Dictionary entry details
Sense 1
Meaning:
A loud low dull continuous noise
Classified under:
Nouns denoting natural events
Synonyms:
grumble; grumbling; rumble; rumbling
Context example:
they heard the rumbling of thunder
Hypernyms ("rumbling" is a kind of...):
noise (sound of any kind (especially unintelligible or dissonant sound))
Derivation:
rumble (to utter or emit low dull rumbling sounds)
rumble (make a low noise)
Sense 1
Meaning:
Continuous full and low-pitched throbbing sound
Synonyms:
grumbling; rumbling
Context example:
the rumbling rolling sound of thunder
Similar:
full ((of sound) having marked deepness and body)
Context examples
The night had been exceedingly still, but as I advanced I became conscious of a low, rumbling sound, a continuous murmur, somewhere in front of me.
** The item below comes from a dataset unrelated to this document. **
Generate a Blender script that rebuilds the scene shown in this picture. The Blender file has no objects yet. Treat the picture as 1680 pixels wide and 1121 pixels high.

(The Lost World, by Sir Arthur Conan Doyle)
It was now dark; but a rumbling of wheels was audible.
(Jane Eyre, by Charlotte Brontë)
The sky was darkened, and a low rumbling sound was heard in the air.
(The Wonderful Wizard of Oz, by L. Frank Baum)
Immense glaciers approached the road; I heard the rumbling thunder of the falling avalanche and marked the smoke of its passage.
(Frankenstein, by Mary Wollstonecraft Shelley)
And away he went, rumbling out the words with his strong voice and a relish which was good to see as well as hear.
(Little Women, by Louisa May Alcott)
The she-wolf stood over against her cub, facing the men, with bristling hair, a snarl rumbling deep in her throat.
(White Fang, by Jack London)
The deep-sea voices of these men, rumbling and bellowing in the confined space, produced a wild effect.
(The Sea-Wolf, by Jack London)
The howl and roar, the rattling of the doors and windows, the rumbling in the chimneys, the apparent rocking of the very house that sheltered me, and the prodigious tumult of the sea, were more fearful than in the morning.
(David Copperfield, by Charles Dickens)
The cub reporter was an artist, and it was a large brush with which he laid on the local color—wild-eyed long-haired men, neurasthenic and degenerate types of men, voices shaken with passion, clenched fists raised on high, and all projected against a background of oaths, yells, and the throaty rumbling of angry men.
(Martin Eden, by Jack London)
One of them gave a deep rumbling groan and dropped his huge squat head on to the earth.